Offizielle Zahlen belegen, dass es Jahr für Jahr schlimmer wird. Allein in der EU wurden 2021 nach Angaben der Eu-kommission etwa 86 Millionen gefälschte Waren beschlagnahmt – ein Plus von fast 31 Prozent. Den internationalen Handel mit Fälschungen beziffern das Amt der EU für geistiges Eigentum (EUIPO) und die OECD für 2019 auf rund 412 Milliarden Euro, das entspricht immerhin 2,5 Prozent des Welthandels. Jahr für Jahr ziehen Zoll und Interpol mehr mangelhafte Kopien technischer Geräte, verunreinigte Parfums, gefälschte Medikamente oder schadstoffhaltiges Kinderspielzeug aus dem
Verkehr. Viele Fälschungen kommen immer noch aus Asien.
Vor allem jungen Verbrauchern fehlt offenbar zunehmend die Sensibilität für den Schaden durch das organisierte Abkupfern, mitunter gelten die Billigkopien sogar als cool: „Immer mehr Influencer werben auf Tiktok & Co. explizit für gefälschte Designerware und illegale Produkte“, warnt Lacroix: „Sie verharmlosen Fakes und machen sie zunehmend gesellschaftlich akzeptabel“. „In“sind vor allem gefälschte Kleidung, Schuhe, Accessoires und Elektronik.

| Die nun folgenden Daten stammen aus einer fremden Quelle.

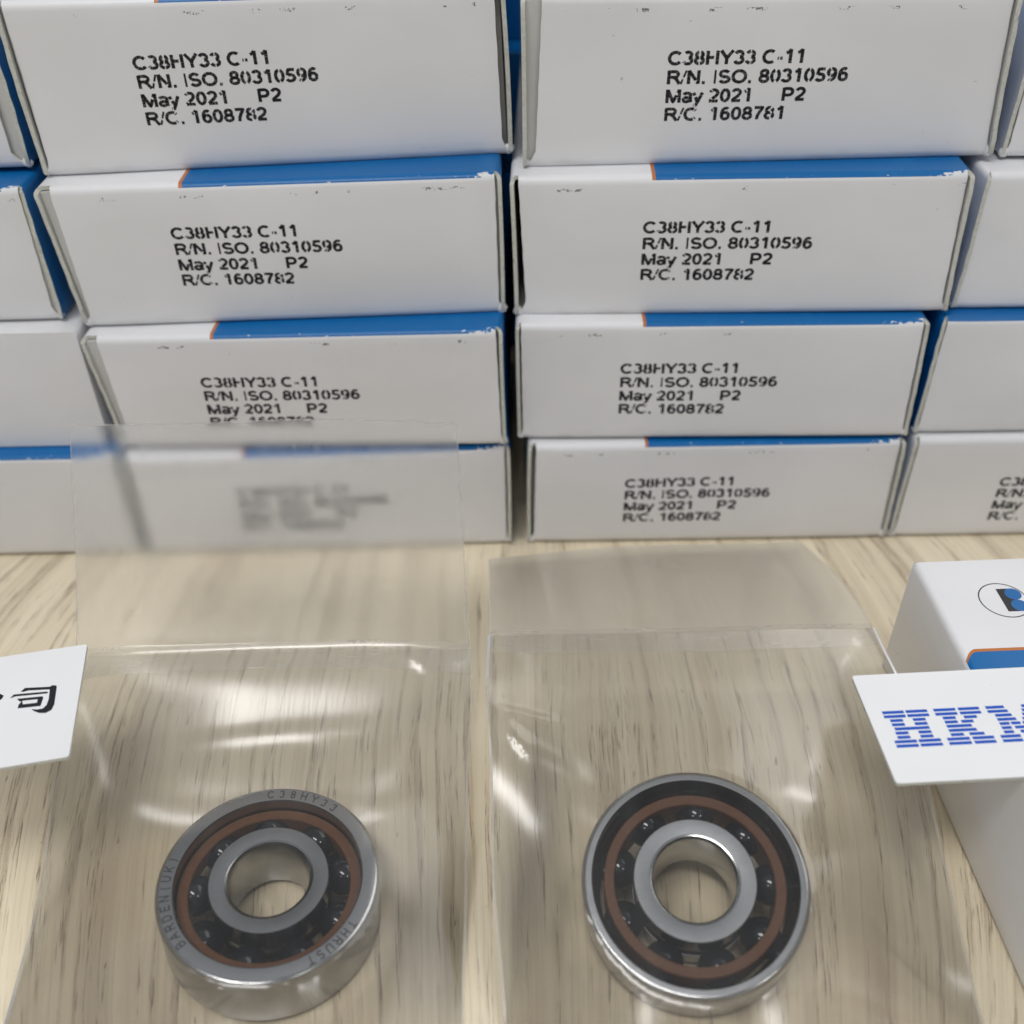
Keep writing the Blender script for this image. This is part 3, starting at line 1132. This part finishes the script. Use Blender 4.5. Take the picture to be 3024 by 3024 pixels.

Die Kandidaten für die unrühmliche Auszeichnung finden die Hersteller der Originale meist selbst. Eine rechtliche Beurteilung erlaube der Plagiarius explizit nicht, betonen die Organisatoren. Die „Auszeichnung“in Form eines kleinen schwarzen Zwergs mit goldener Nase sage nichts darüber aus, ob das nachgemachte Produkt im juristischen Sinne erlaubt ist.